The article, inspired no doubt by Sir William, then goes on to give elaborate reasons for the success of the device, but all these are met by the damning fact that the machine never worked. Some time afterwards Sir William, at considerable expense, published a pamphlet in which he explained and defended his views. If he had only had a working model made and the thing had continued in motion for a few hours, he would have silenced all objectors far more quickly and forcibly than he ever could have done by any amount of argument.

And in his case there could have been no excuse for his not making a small machine after the plans that he published and even patented. He was wealthy and could have commanded the services of the best mechanics in London, but no working model was ever made. Many inventors of perpetual-motion machines offer their poverty as an excuse for not making a model or working machine. Thus Dircks, in his "Perpetuum Mobile" gives an account of "a mechanic, a model maker, who had a neat brass model of a time-piece, in which were two steel balls A and B;—B to fall into a semicircular gallery C, and be carried to the end D of a straight trough DE; while A in its turn rolls to E, and so on continuously; only the gallery C not being screwed in its place, we are desired to take the will for the deed, until twenty shillings be raised to complete this part of the work!"

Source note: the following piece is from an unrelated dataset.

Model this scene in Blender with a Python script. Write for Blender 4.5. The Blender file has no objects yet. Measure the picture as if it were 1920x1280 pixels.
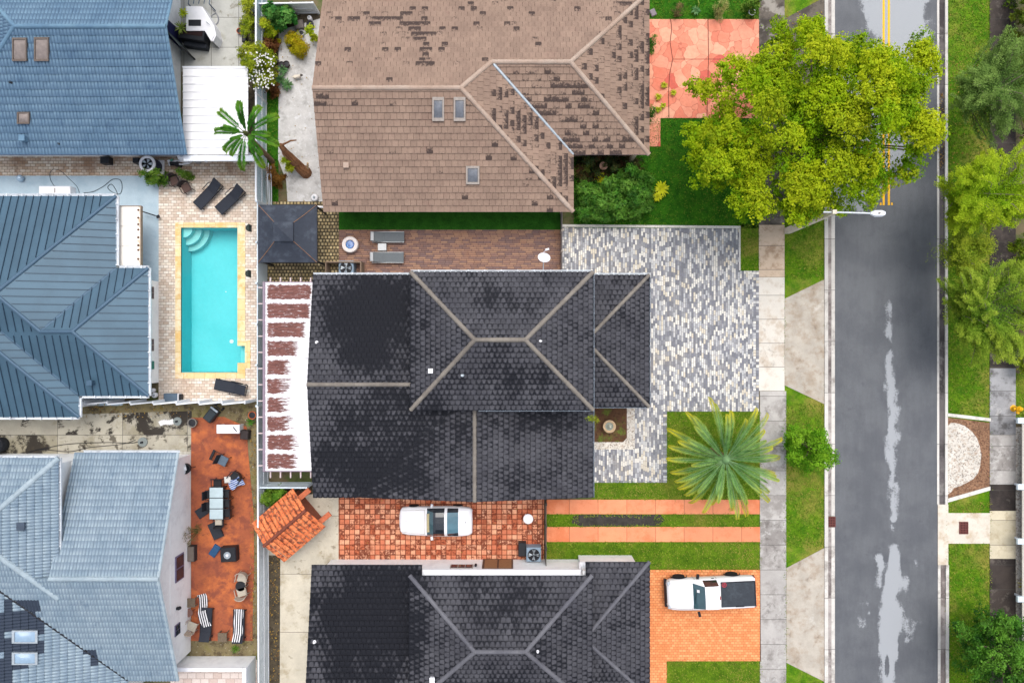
import bpy, bmesh, math, random
import numpy as np
from mathutils import Vector, noise as mnoise
C = bpy.context.scene
COL = C.collection
H = 42.0          # flying height of the camera in metres
K = 32.0          # photograph pixels per metre on the ground
rad = math.radians

# ------------------------------------------------------------------ camera, light, exposure
cd = bpy.data.cameras.new('camera'); cam = bpy.data.objects.new('camera', cd); COL.objects.link(cam)
cam.location = (0, 0, H); cam.rotation_euler = (0, 0, 0)
cd.sensor_width = 36; cd.lens = 36 * H / 60.0; cd.clip_end = 500; cd.clip_start = 0.1
C.camera = cam
SUN_EL, SUN_AZ = 70, 15         # sun stands towards the top of the picture, a little to its right
w = bpy.data.worlds.new("World"); C.world = w; w.use_nodes = True
nt = w.node_tree; nt.nodes.clear()
sky = nt.nodes.new('ShaderNodeTexSky'); sky.sky_type = 'NISHITA'; sky.sun_disc = False
sky.sun_elevation = rad(SUN_EL); sky.sun_rotation = rad(SUN_AZ); sky.air_density = 1.0; sky.dust_density = 4.0; sky.ozone_density = 1.0
hs = nt.nodes.new('ShaderNodeHueSaturation'); hs.inputs['Saturation'].default_value = 0.45
bg = nt.nodes.new('ShaderNodeBackground'); bg.inputs['Strength'].default_value = 0.15
ow = nt.nodes.new('ShaderNodeOutputWorld')
nt.links.new(sky.outputs[0], hs.inputs['Color']); nt.links.new(hs.outputs[0], bg.inputs[0]); nt.links.new(bg.outputs[0], ow.inputs[0])
sl = bpy.data.lights.new('sun', 'SUN'); sl.energy = 1.0; sl.angle = rad(45); sl.color = (1, .96, .9)
so = bpy.data.objects.new('sun', sl); COL.objects.link(so)
d = Vector((math.sin(rad(SUN_AZ)) * math.cos(rad(SUN_EL)), math.cos(rad(SUN_AZ)) * math.cos(rad(SUN_EL)), math.sin(rad(SUN_EL))))
so.rotation_euler = d.to_track_quat('Z', 'Y').to_euler(); so.location = (0, 0, 60)
C.view_settings.view_transform = 'Standard'; C.view_settings.look = 'None'; C.view_settings.gamma = 1
C.view_settings.exposure = 0.66
C.cycles.max_bounces = 6; C.cycles.diffuse_bounces = 3; C.cycles.transparent_max_bounces = 8

# ------------------------------------------------------------------ coordinates
def W(px, py, z=0.0):
    s = (H - z) / H / K
    return Vector(((px - 960) * s, (640 - py) * s, z))
def poly(pts, z=0.0): return [W(x, y, z) for x, y in pts]
def rect(x0, y0, x1, y1): return [(x0, y1), (x1, y1), (x1, y0), (x0, y0)]

# ------------------------------------------------------------------ mesh builder
class MB:
    def __init__(s): s.v = []; s.f = []; s.a = []
    def add(s, vs, fs, a=0.0):
        o = len(s.v); s.v += [tuple(v) for v in vs]; s.f += [[i + o for i in f] for f in fs]; s.a += [a] * len(vs); return s
    def box(s, c, d, rz=0.0, bev=0.0, ry=0.0, rx=0.0):
        x, y, z = d[0] / 2, d[1] / 2, d[2] / 2
        if bev:
            b = bev
            L = [(-z, 0), (z - b, 0), (z, b)]
        else: L = [(-z, 0), (z, 0)]
        vs = []
        for zz, i in L: vs += [(-x + i, -y + i, zz), (x - i, -y + i, zz), (x - i, y - i, zz), (-x + i, y - i, zz)]
        n = len(L); fs = [[3, 2, 1, 0], [4 * n - 4, 4 * n - 3, 4 * n - 2, 4 * n - 1]]
        for k in range(n - 1):
            for j in range(4): fs.append([4 * k + j, 4 * k + (j + 1) % 4, 4 * k + 4 + (j + 1) % 4, 4 * k + 4 + j])
        cz, sz, cy, sy, cx, sx = math.cos(rz), math.sin(rz), math.cos(ry), math.sin(ry), math.cos(rx), math.sin(rx)
        o = []
        for a, b_, e in vs:
            b_, e = b_ * cx - e * sx, b_ * sx + e * cx
            a, e = a * cy + e * sy, -a * sy + e * cy
            a, b_ = a * cz - b_ * sz, a * sz + b_ * cz
            o.append((a + c[0], b_ + c[1], e + c[2]))
        return s.add(o, fs)
    def b2(s, x0, y0, z0, x1, y1, z1, bev=0.0):
        return s.box(((x0 + x1) / 2, (y0 + y1) / 2, (z0 + z1) / 2), (abs(x1 - x0), abs(y1 - y0), abs(z1 - z0)), 0, bev)
    def prism(s, pts, z0, z1, bottom=True):
        A = sum(pts[i][0] * pts[(i + 1) % len(pts)][1] - pts[(i + 1) % len(pts)][0] * pts[i][1] for i in range(len(pts)))
        if A < 0: pts = pts[::-1]
        n = len(pts)
        vs = [(p[0], p[1], z0) for p in pts] + [(p[0], p[1], z1) for p in pts]
        fs = [[i, (i + 1) % n, n + (i + 1) % n, n + i] for i in range(n)] + [list(range(n, 2 * n))]
        if bottom: fs.append(list(range(n - 1, -1, -1)))
        return s.add(vs, fs)
    def lathe(s, c, prof, seg=16, cap=True, sx=1.0, sy=1.0):
        vs = []; fs = []; n = len(prof)
        for r, z in prof:
            for k in range(seg):
                t = 2 * math.pi * k / seg; vs.append((c[0] + r * sx * math.cos(t), c[1] + r * sy * math.sin(t), c[2] + z))
        for i in range(n - 1):
            for k in range(seg): fs.append([i * seg + k, i * seg + (k + 1) % seg, (i + 1) * seg + (k + 1) % seg, (i + 1) * seg + k])
        if cap:
            fs.append(list(range((n - 1) * seg, n * seg))); fs.append(list(range(seg - 1, -1, -1)))
        return s.add(vs, fs)
    def tube(s, pts, r, seg=6, r1=None):
        pts = [Vector(p) for p in pts]; n = len(pts); vs = []; fs = []
        for i, p in enumerate(pts):
            t = (pts[min(i + 1, n - 1)] - pts[max(i - 1, 0)]).normalized()
            a = t.orthogonal().normalized() if abs(t.z) > .95 else t.cross(Vector((0, 0, 1))).normalized()
            b = a.cross(t).normalized()
            rr = r if r1 is None else r + (r1 - r) * i / max(n - 1, 1)
            for k in range(seg):
                q = 2 * math.pi * k / seg; vs.append(p + a * (math.cos(q) * rr) + b * (math.sin(q) * rr))
        for i in range(n - 1):
            for k in range(seg): fs.append([i * seg + k, (i + 1) * seg + k, (i + 1) * seg + (k + 1) % seg, i * seg + (k + 1) % seg])
        fs.append(list(range(seg))); fs.append(list(range(n * seg - 1, (n - 1) * seg - 1, -1)))
        return s.add(vs, fs)
    def ell(s, c, r, seg=12, rings=7):
        return s.lathe(c, [(max(math.sin(math.pi * k / rings), .02) * 1, -math.cos(math.pi * k / rings) * r[2]) for k in range(rings + 1)], seg, True, r[0], r[1])
    def sheet(s, pts): return s.add(pts, [list(range(len(pts)))])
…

And Mr. Dircks also quotes from the "Builder" of June, 1847: "This vain delusion, if not still in force, is at least as standing a fallacy as ever. Joseph Hutt, a frame-work knitter, in the neighborhood of the enlightened town of Hinckley, professes to have discovered it [perpetual motion] and only wants twenty pounds, as usual, to set it agoing."

The following rather curious arrangement was described in "The Mechanic's Magazine" for 1825.

"I beg leave to offer the prefixed device. The point at which, like all the rest, it fails, I confess I did not (as I do now) plainly perceive at once, although it is certainly very obvious. The original idea was this—to enable a body which would float in a heavy medium and sink in a lighter one, to pass successively through the one to the other, the continuation of which would be the end in view. To say that valves cannot be made to act as proposed will not be to show the rationale (if I may so say) upon which the idea is fallacious."

The figure is supposed to be tubular, and made of glass, for the purpose of seeing the action of the balls inside, which float or fall as they travel from air through water and from water through air. The foot is supposed to be placed in water, but it would answer the same purpose if the bottom were closed.

Description of the Engraving, Fig. 13. No. 1, the left leg, filled with water from B to A. 2 and 3, valves, having in their centers very small projecting valves; they all open upwards. 4, the right leg, containing air from A to F. 5 and 6, valves, having very small ones in their centers; they all open downwards. The whole apparatus is supposed to be air and water-tight. The round figures represent hollow balls, which will sink one-fourth of their bulk in water (of course will fall in air); the weight therefore of three balls resting upon one ball in water, as at E, will just bring its top even with the water's edge; the weight of four balls will sink it under the surface until the ball immediately over it is one-fourth its bulk in water, when the under ball will escape round the corner at C, and begin to ascend.